Alors que tous les enseignants et formateurs sont loin d’intervenir à distance en soutien aux apprenants, soit parce qu’ils n’interviennent dans aucun digital learning, soit parce qu’ils rencontrent des difficultés à investir la posture tutorale, l’intelligence artificielle ne risque-elle pas de préempter les fonctions d’accompagnement ? Serait-elle la solution de remplacement face à des enseignants et des formateurs ne voulant pas évoluer vers l’intégration du numérique dans leurs pratiques ?
Pour apporter quelques éléments de réponses à ces questions, j’évoquerai tout d’abord un article récemment paru traitant d’une expérience de recours à une intelligence artificielle pour apporter des réponses à des étudiants. Dans un second temps, j’examinerai les interventions tutorales qui peuvent actuellement être automatisées et confiées à des robots et celles qui ne le sont pas.

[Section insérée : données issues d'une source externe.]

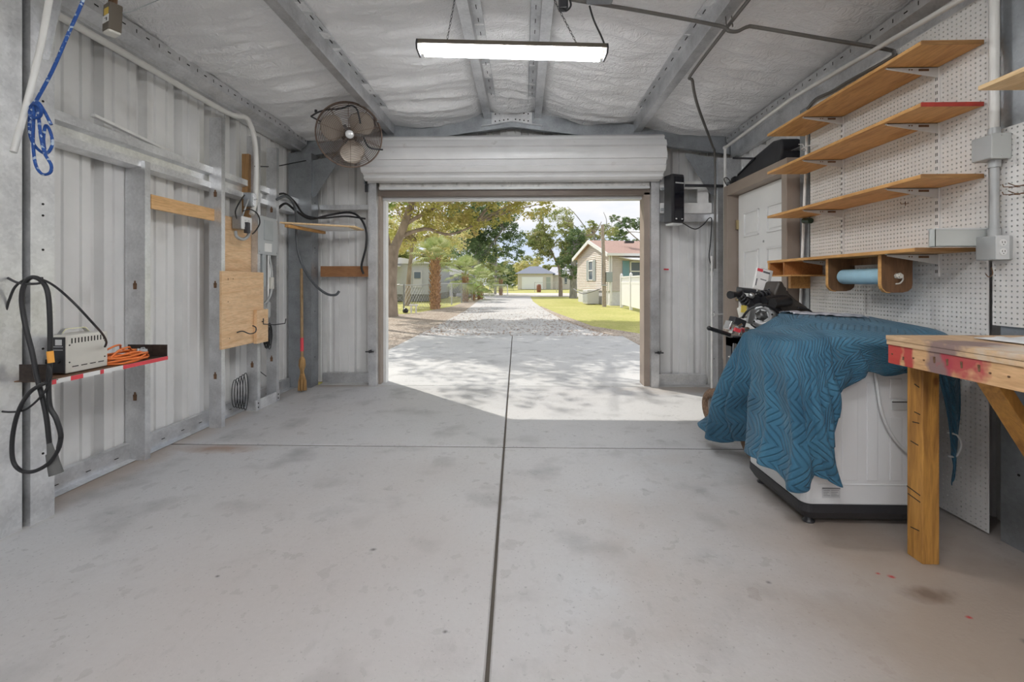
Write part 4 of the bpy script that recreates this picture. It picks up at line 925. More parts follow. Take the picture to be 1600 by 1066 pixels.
cols = [
 # back(top far)          mid top            edge               below edge        mid hang           hem
 [V((2.27,2.95,1.00)), V((2.25,2.65,.995)), V((2.22,2.42,.95)), V((2.21,2.37,.72)), V((2.20,2.37,.45)), V((2.17,2.37,.22))],
 [V((2.24,3.0,1.02)), V((2.16,2.62,1.0)), V((2.14,2.36,.955)), V((2.14,2.33,.75)), V((2.15,2.335,.55)), V((2.15,2.34,.36))],
 [V((2.15,3.02,1.03)), V((2.08,2.62,1.0)), V((2.06,2.34,.95)), V((2.06,2.33,.90)), V((2.06,2.33,.86)), V((2.06,2.33,.825))],
 [V((2.02,3.02,1.04)), V((1.95,2.62,1.01)), V((1.93,2.34,.955)), V((1.93,2.32,.90)), V((1.93,2.32,.85)), V((1.93,2.32,.80))],
 [V((1.90,3.02,1.045)), V((1.82,2.62,1.02)), V((1.80,2.34,.96)), V((1.80,2.315,.90)), V((1.80,2.31,.84)), V((1.80,2.31,.785))],
 [V((1.80,3.02,1.05)), V((1.70,2.62,1.03)), V((1.68,2.35,.965)), V((1.68,2.31,.90)), V((1.69,2.295,.84)), PY(1346,584,2.30)],
 [V((1.70,3.03,1.05)), V((1.60,2.65,1.02)), V((1.58,2.36,.965)), V((1.57,2.30,.84)), V((1.57,2.28,.75)), PY(1284,644,2.285)],
 [V((1.66,3.0,1.035)), V((1.56,2.67,1.00)), V((1.53,2.36,.96)), V((1.50,2.29,.80)), V((1.51,2.26,.62)), PY(1296,700,2.27)],
 [PY(1217,494,3.0), V((1.52,2.70,.985)), V((1.49,2.37,.95)), V((1.46,2.30,.74)), V((1.475,2.26,.50)), PY(1310,757,2.26)],
 [PY(1208,499,3.0), V((1.48,2.75,.965)), V((1.45,2.40,.94)), V((1.42,2.31,.72)), V((1.425,2.29,.46)), PY(1276,742,2.30)],
 [PY(1200,504,2.99), V((1.46,2.80,.955)), V((1.425,2.45,.93)), V((1.39,2.34,.70)), V((1.385,2.28,.44)), PY(1250,770,2.25)],
 [PY(1193,508,2.98), V((1.44,2.83,.95)), V((1.41,2.56,.925)), V((1.37,2.43,.70)), V((1.37,2.38,.46)), PY(1222,748,2.37)],
 [PY(1188,511,2.975), V((1.43,2.86,.945)), V((1.395,2.68,.92)), V((1.36,2.56,.70)), V((1.355,2.52,.48)), PY(1192,724,2.50)],
 [PY(1183,514,2.97), V((1.43,2.89,.94)), V((1.39,2.78,.915)), V((1.37,2.68,.70)), V((1.355,2.66,.48)), PY(1167,712,2.62)],
 [PY(1180,516,2.97), V((1.43,2.91,.94)), V((1.40,2.86,.90)), V((1.40,2.82,.68)), V((1.42,2.92,.46)), PY(1176,694,2.95)],
 [PY(1178,518,2.97), V((1.425,2.92,.935)), V((1.395,2.90,.89)), V((1.37,2.90,.66)), V((1.37,3.02,.42)), PY(1158,688,3.15)],
 [PY(1175,519,2.965), V((1.42,2.93,.93)), V((1.385,2.93,.885)), V((1.345,2.97,.65)), V((1.32,3.10,.40)), PY(1128,691,3.24)],
 [PY(1172,521,2.96), PY(1167,526,2.965), PY(1152,543,2.98), PY(1133,580,3.04), PY(1115,628,3.18), PY(1101,681,3.34)],
 [PY(1173,521,2.98), PY(1169,525,2.99), PY(1154,545,3.04), PY(1138,585,3.16), PY(1124,635,3.35), V((1.36,3.55,.16))],
]
def blank(u, v):
    rows = [interp([c[k] for c in cols], u) for k in range(6)]
    p = interp(rows, v)
    hang = max(0, min(1, (v-.38)/.35)); amp = hang*(.010+.012*v)
    w = math.sin(u*75+v*2)*amp + math.sin(u*140+3*v)*amp*.35
    if u > .48: p += Vector((-w, -w*.25, 0))
    else: p += Vector((-w*.3, -abs(w), 0)) * (1 if u > .28 else .35)
    p += Vector((0,0,-.004))*0
    p.z += .008*noise.noise(Vector((u*14, v*7, 3)))*(1-hang)
    p += Vector((-.5,-.8,0))*(.012*noise.noise(Vector((u*22, v*9, 8)))*hang)
    return p
mb = MB(); mb.grid(blank, 300, 110, uv=lambda u, v: (u*2.4, v*1.25))
bo = mb.build('moving_blanket', BLU, solid=.006); tag(bo, 'quilted blue moving blanket draped over the washing machine', 'blanket')
bo.modifiers['s'].offset = 1
def wr(u, v):
    x = 1.66+.42*u; y = 2.84+.16*v-.05*u
    return (x, y, 1.055-.02*u+.018*abs(noise.noise(Vector((u*7, v*5, 2))))+.010*(1-abs(2*v-1)))
mb = MB(); mb.grid(wr, 40, 14); tag(mb.build('plastic_wrap', mat('thin_plastic', (.46,.47,.52), .2), solid=.002), 'crumpled clear grey plastic lying on top of the blue blanket', 'plastic sheet')
# ================================================================== LEFT WALL THINGS
# boards
mb = MB(); mb.box(-2.67, 3.17, 1.775, -2.645, 3.84, 1.875); tag(mb.build('wood_board', PLY_Z), 'short pine board bridging two studs under the girt on the left wall', 'board')
mb = MB(); mb.box(-2.62, 4.225, .95, -2.55, 4.265, 2.49)
mb.v = [(x-.10, y+.10, z) for x, y, z in mb.v]; mb.v = [(x, y, z) for x, y, z in mb.v]
tag(mb.build('wood_board', BRW_Z, bevel=.003), 'tall brown upright board beside the four-outlet box', 'board')
mb = MB(); mb.box(-2.665, 3.86, 1.30, -2.645, 4.355, 1.84); tag(mb.build('wood_board', PLY_L), 'upright plywood board behind the outlet box', 'board')
pt = thing('plywood_panel', 'square plywood panel with hooks mounted on the left studs', 'board', (-2.57, 4.1, .68))
mb = MB(); mb.box(-2.582, 3.80, .675, -2.56, 4.42, 1.345); mb.build('panel', PLY_L, pt, bevel=.002)
mb = MB(); mb.box(-2.559, 3.80, .675, -2.556, 4.42, 1.345)
mb = MB()
for (y, z) in ((3.88,1.28),(3.88,1.27),(3.95,1.28),(3.88,1.08),(3.9,.76)): mb.cyl((-2.5605, y, z), (-2.559, y, z), .005, n=8)
mb.each('screw', RUST, pt)
hp = smooth_path([(-2.56,4.0,.80),(-2.52,4.02,.81),(-2.49,4.08,.78),(-2.47,4.13,.79),(-2.47,4.14,.83),(-2.49,4.12,.85)], 5)
mb = MB(); mb.tube(hp, .005); mb.build('hook', BLACKP, pt)
t = thing('wood_block', 'small pine block with a bent hook on the plywood panel corner', 'wood block', (-2.54, 4.35, .66))
mb = MB(); mb.box(-2.558, 4.25, .665, -2.525, 4.44, .985); mb.build('block', PLY_L, t, bevel=.002)
mb = MB(); mb.tube([(-2.51,4.33,.90),(-2.51,4.33,.845),(-2.45,4.42,.83),(-2.40,4.52,.835),(-2.40,4.54,.88)], .005); mb.cyl((-2.525,4.33,.87),(-2.51,4.33,.87),.005); mb.build('hook', BLACKP, t)
# lath leaning on girt
mb = MB(); mb.beam(PX(145,180,-2.72), PX(262,236,-2.76), .03, .018); tag(mb.build('wood_lath', WHITEB), 'thin white lath lying on top of the left wall girt', 'lath')
# outlet box with four sockets
t = thing('outlet_box', 'metal box with four sockets and a looped grey conduit on the left studs', 'outlet', (-2.55, 4.12, 1.72))
mb = MB(); mb.box(-2.63, 4.04, 1.735, -2.545, 4.19, 1.85); mb.build('body', GD, t, bevel=.004)
outlet(t, (-2.541, 4.115, 1.79), (0,-1,0), (0,0,1), (1,0,0), w=.048, h=.072, cols=2, m=WHITE)
mb = MB(); mb.tube(smooth_path([PX(368,362,-2.58),PX(370,370,-2.56),PX(380,374,-2.55),PX(388,368,-2.55),PX(390,355,-2.56)],6), .014); mb.build('flex_conduit', PVCG, t)
t = thing('switch_box', 'bright metal switch box above the four-outlet box', 'switch box', (-2.56, 4.2, 1.95))
mb = MB(); mb.box(-2.62, 4.19, 1.96, -2.545, 4.29, 2.09); mb.build('body', GD, t, bevel=.004)
mb = MB(); mb.box(-2.545, 4.215, 1.97, -2.54, 4.265, 2.09); mb.cyl((-2.54,4.24,2.03),(-2.52,4.24,2.035),.006); mb.build('cover', CHROME, t, bevel=.002)
def cab(label, pts, r, m=BLACK, name='cable', cat='cable', k=6):
    mb = MB(); mb.tube(smooth_path(pts, k), r); return tag(mb.build(name, m), label, cat)
L = lambda x, y, X=-2.56: PX(x, y, X)
cab('thin black cable between the switch box and the four-outlet box', [L(382,305), L(375,315,-2.53), L(368,330,-2.53), L(370,342,-2.55)], .006)
cab('grey cable rising from the four-outlet box to the switch box', [L(378,340), L(382,328,-2.53), L(388,312,-2.54)], .008, PVCG)
t = cab('black cable looping from the outlets across the breaker panel stud', [L(380,330,-2.53), L(390,327,-2.52), L(402,334,-2.5), L(406,348,-2.5), L(400,360,-2.5), L(394,366,-2.52)], .006)
mb = MB(); mb.obox(L(386,356,-2.53), (.04,.04,.10)); tag(mb.build('power_adapter', BLACKP, bevel=.006), 'black power adapter plugged in beside the four sockets', 'adapter')
# pvc conduit along the left eave dropping down
mb = MB(); mb.tube(smooth_path([Vector((-2.66,2.31,2.775)), Vector((-2.66,3.0,2.775)), Vector((-2.66,3.6,2.77)), Vector((-2.65,4.05,2.77)), L(384,184,-2.62), L(395,206,-2.575), L(400,240,-2.56), L(400,290,-2.56), L(398,318,-2.56), L(393,335,-2.56)], 8), .024)
mb.build
o = mb.build('pvc_pipe', PVC); tag(o, 'thick white pipe along the left eave bending down to the breaker panel', 'pipe')
# breaker panel
t = thing('breaker_panel', 'grey electrical breaker panel between two studs on the left', 'breaker panel', (-2.58, 4.53, 1.53))
mb = MB(); mb.box(-2.68, 4.39, 1.535, -2.585, 4.675, 1.90); mb.build('body', GREYP, t)
mb = MB(); mb.box(-2.585, 4.355, 1.525, -2.575, 4.705, 1.905); mb.build('cover', mat('panel_cover', (.47,.49,.50), .42), t, bevel=.003)
mb = MB(); mb.box(-2.575, 4.45, 1.67, -2.568, 4.61, 1.87); mb.build('panel_door', GREYP, t, bevel=.004)
mb = MB(); mb.box(-2.575, 4.46, 1.555, -2.570, 4.585, 1.64); mb.build('paper_label', WHITE, t)
mb = MB()
for y in (4.375, 4.685):
    for z in (1.55, 1.88): mb.cyl((-2.576, y, z), (-2.572, y, z), .006, n=8)
mb.each('screw', CHROME, t)
# below the panel: pipes, boxes, coils
mb = MB(); mb.box(-2.62, 4.44, 1.2, -2.58, 4.50, 1.53); tag(mb.build('junction_box', GREYP, bevel=.003), 'narrow grey box hanging directly under the breaker panel', 'junction box')
mb = MB(); mb.box(-2.60, 4.58, 1.18, -2.57, 4.63, 1.30); tag(mb.build('switch_plate', CREAM, bevel=.004), 'small cream switch right below the breaker panel', 'switch')
mb = MB(); mb.tube([(-2.60,4.60,1.53),(-2.60,4.60,1.30)], .008); mb.tube([(-2.60,4.57,1.53),(-2.60,4.57,1.02),(-2.60,4.5,.95)], .008); tag(mb.build('conduit', WHITEB), 'thin pale conduit below the breaker panel', 'conduit')
cab('grey flexible conduit curving back under the breaker panel', [L(420,400,-2.6), L(424,420,-2.59), L(425,445,-2.58), L(422,462,-2.58), L(414,474,-2.58), L(403,478,-2.59)], .012, PVCG, 'flex_conduit', 'conduit')
mb = MB()
for z in (.98, .80): mb.lathe([(.0,0),(.055,0),(.055,.02),(.0,.02)], (-2.60, 4.56, z), (1,0,0), 16)
mb = MB(); mb.prism([(.0,.09),(.03,.07),(.03,-.07),(0,-.09),(-.03,-.07),(-.03,.07)], (-2.60, 4.56, .97), (0,1,0), (0,0,1), (.02,0,0)); tag(mb.build('junction_box', PVCG, bevel=.01), 'upper of two rounded grey boxes below the breaker panel', 'junction box')
mb = MB(); mb.prism([(.0,.07),(.03,.05),(.03,-.07),(0,-.09),(-.03,-.07),(-.03,.05)], (-2.60, 4.53, .78), (0,1,0), (0,0,1), (.02,0,0)); tag(mb.build('junction_box', PVCG, bevel=.01), 'lower of two rounded grey boxes below the breaker panel', 'junction box')
mb = MB()
for k in range(7):
    r_ = .05+.008*(k % 3); c = Vector((-2.57+.006*k, 4.46+.006*k, .72-.01*(k % 2)))
    mb.tube([c+Vector((0, math.cos(a*PI/8)*r_*.55, math.sin(a*PI/8)*r_*2.0)) for a in range(16)], .0045, 6, closed=True)
tag(mb.build('cable_coil', BLACK), 'black cable coil hanging between the two studs under the panel', 'cable')
mb = MB()
for k in range(5):
    c = Vector((-2.72+.012*k, 4.22+.022*k, .20)); mb.tube([c+Vector((0, math.cos(a*PI/9)*.045, math.sin(a*PI/9)*(.13+.012*k))) for a in range(18)], .0035, 6, closed=True)
tag(mb.build('cable_coil', BLACK), 'dark cable coil low on the left wall behind the stud', 'cable')
cab('thin black wire slanting behind the studs near the floor', [L(398,573,-2.62), L(408,582,-2.62), L(416,588,-2.62)], .004)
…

Un exemple de recours à l’IA en soutien aux apprenants
L’article intitulé « Et si votre tuteur scolaire était en réalité… un robot ! » paru le 10 mai 2016 sur le site humanoides.fr (cf. https://humanoides.fr/et-si-votre-tuteur-scolaire-etait-en-realite-un-robot/) a attiré mon attention. Il est précisé que « L’expérience a été menée à l’Université Georgia Tech. Jill Watson a été présentée aux élèves du professeur comme leur assistant pédagogique, une fonction très courante aux Etats-Unis, qui s’apparente à celle d’un tuteur, poste généralement occupé par de jeunes diplômés ou en fin d’études. Sa mission consistait donc à assurer toutes les tâches habituelles d’un tuteur : communication des dates d’examens, de rendus de devoirs, aide pédagogique et administrative… »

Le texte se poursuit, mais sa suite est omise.